El sábado fue el reencuentro con la gloria que hace tiempo ansiábamos como agua en el desierto: ganar. La victoria de Alonso en Spa fue un bálsamo que a la vez no sirve más que de mero placebo.
Me explico, y con esto doy vida al título que encabeza mi columna, y es que con esta victoria con Toyota tengo el corazón partío. Una división irreconciliable de sentimientos que se funden entre sí en una amarga sensación de tristeza con ciertos destellos. El Toyota corre, el Toyota nos hace soñar, nos ha devuelto al Fernando animal y ganador que nunca debimos dejar de ver…y no por su culpa.
Tengo la tristeza de ver como pude pasar otro año más en el que no ganemos nada en F1, lugar y templo en el que conocimos a Alonso, momento en el que empezamos a profesarle una adoración deportiva que hoy perdura y se acrecenta si vemos sus gestas, pero que marchita a ritmos agigantados cada vez que se sube al MCL-33. Y repito, sin ninguna duda no es por culpa del asturiano, el cual pelea con destreza contra una máquina que no parece estar a la altura de lo que él merece y necesita.
Me da la sensación, y con tristeza lo redacto, que cada incursión que Alonso haga con Toyota será nuestro refugio para recuperar la sonrisa y la ilusión de ver a nuestro campeón en lo más alto. Y es que por una vez tiene un coche ganador, el mejor coche. Una maquina perfecta diseñada para la victoria y sin aparente rival que pueda hacerle sombra.

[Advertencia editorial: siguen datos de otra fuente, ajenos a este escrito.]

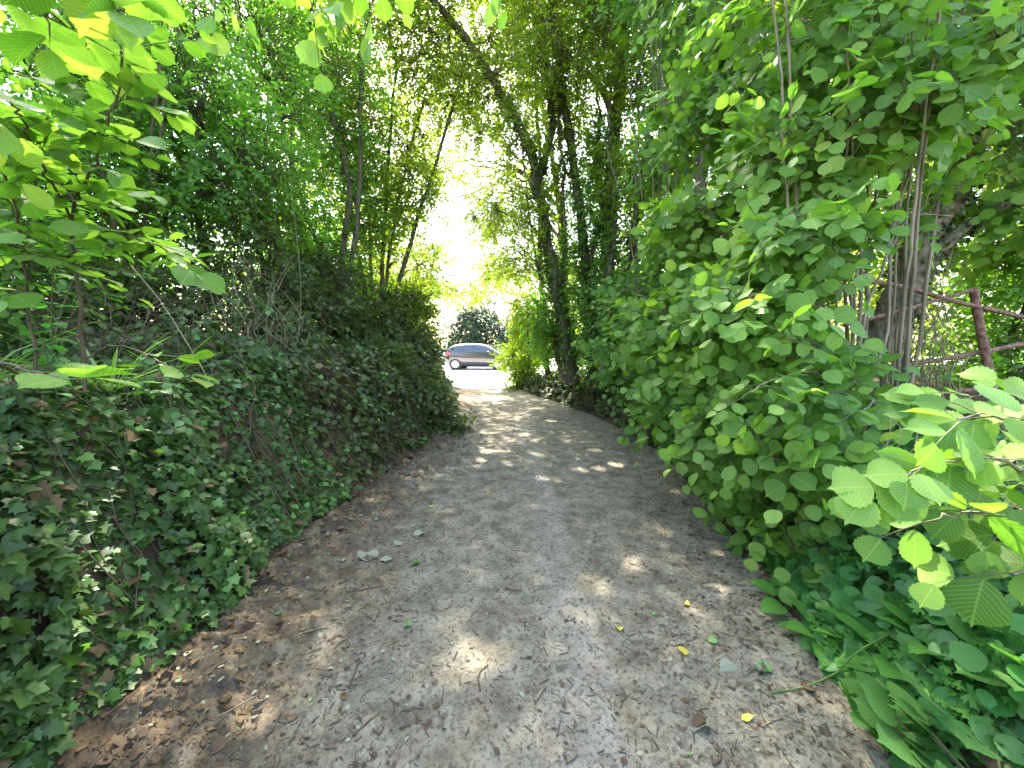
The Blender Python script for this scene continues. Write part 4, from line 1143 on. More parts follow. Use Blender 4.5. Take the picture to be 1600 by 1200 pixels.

Espero que el tiempo y las evoluciones de Woking me quiten la razón, pero lo que sí tengo claro es que no sé hasta qué punto ganar con Toyota me hará olvidar la amargura errante en la que vivimos sumidos en F1, desde hace ya unos cuantos años. Lo que sí quiero remarcar, es que gane o pierda, en Mclaren o en Toyota, es momento de remar juntos y creer, ser valientes, porque nada está perdido para quien luchar de corazón…y que mejor si juntos.